Tuesday, December 11, 2007

The Looming Tower, Al-Qaeda and the Road to 9/11

This winner of the Pulitzer Prize had us talking. While it wasn't the light read that most of us prefer this time of year we did think it was worth the read.

This non-fiction gem by Lawrence Wright explains the history of (or rather the development of) Islamic fundamentalism, the origins of al-Qaeda, and the (our words) criminal breakdown between U.S. agencies that failed several times over to stop the horrific events of 9/11.

Wright gives us a reference list of the cast of characters, but even with this tool it is daunting to follow all the folks who influenced and impacted bin laden (no capitals for that guy) and his ominous rise to leader of this organization.

As a counter point to bin laden the reader is introduced to an individual so interesting that he seems fictional. One of the key FBI players responsible for investigating the Embassy attacks in Kenya and Tanzania, John O'Neil is so colorful and interesting in his personal life that he makes a complex and tragic foe to bin laden, who in spite of his unique interpretation of the Koran believes himself to be righteous.

This book is by no means easy to read, the history is long and complicated and the failures at every turn to stop the growth of al-Qaeda and their misguided displays of "revenge" are maddening. Hind side is 20/20 - but Wright is unforgiving in his critisim of the failures of our government agencies.
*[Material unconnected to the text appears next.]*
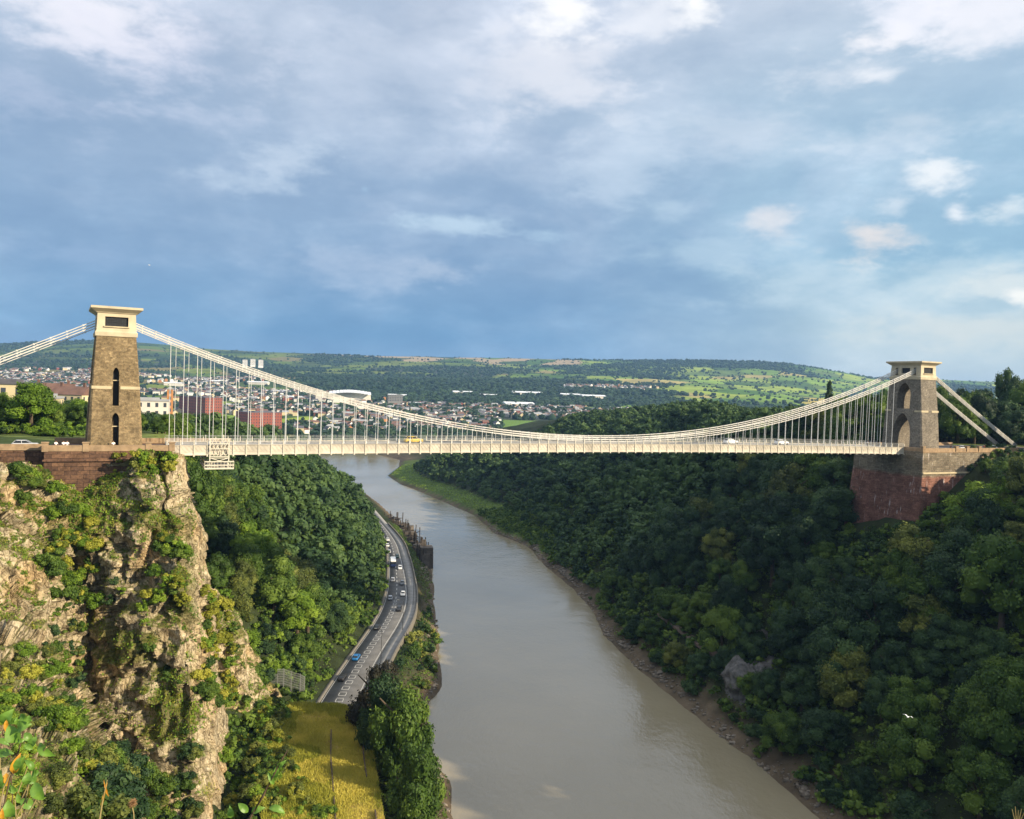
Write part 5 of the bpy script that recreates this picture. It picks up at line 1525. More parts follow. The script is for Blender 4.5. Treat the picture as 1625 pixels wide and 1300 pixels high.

Next up... Book of the Year!

Tuesday, December 4, 2007


Wow, usually I'm johnny-on-the-spot with the book group recaps but not this month. Please forgive the posting if it seems vague and too high level.

So, we finally met on the correct night, after some good natured ribbing about calendars and personal updates we got to it.

Snow, by Orhan Pamuk is the tale of an exiled poet who returns to Kars, his home town in Turkey to cover an uncomfortable story that the locals and government would prefer remain untold. During his journey an epic snow storm isolates the town and a "military" coup takes place. Ka, the poet is an observer, but manages to get very involved in all the activities and (we thought) recklessly influences events without much thought to the consequences.

Ka is overcome with the return of his gift for poetry during his time in Kars and Orhan taunts us with conceptual descriptions of poem after poem. While not a huge fan of reading the poetry of others, the lack of any Ka's poetry in Snow is a disappointment that I'm sure is intended.

While the book resulted in a lively discussion we had some complaints. In spite of the fact that the book jacket touts a rave review from John Updike (The New Yorker) that states the book has "suspense at every dimpled vortex..." we were less than thrilled with Orhans style and how he managed to kill the suspense the moment it started to build. He builds a moment where the reader is anxious to read how the events will unfold, but before the story lead us to the answer, Orhan uses the narrator to give it away.

As a fictional example, a character injured in an accident and the doctor will be in to tell him the prognosis. Will he ever walk again? Will he be able to walk down the isle to marry his one true love? Suspense, suspense.... this is where Orhan would drop a line like "Ka, in extraordinary pain, waited anxiously to learn if he would ever walk again. He never would." COME ON MAN, give us a few moments to agonize over the suspense you built!

Another (albeit much more minor) complaint is the inconsistent use of the first person narrator. The story is told third person until page 180-something when we start to hear the narrator talk about "I" and his role in the story. It was jarring. We hoped that it was a translation issue.

These items aside, we enjoyed the read and were pleased to see a novel about Turkey. The backdrop of the coup was a good device to describe the complex inner workings of this community. The isolation of the town by the snow was also an interesting metaphor for Ka's struggle with his belief in God.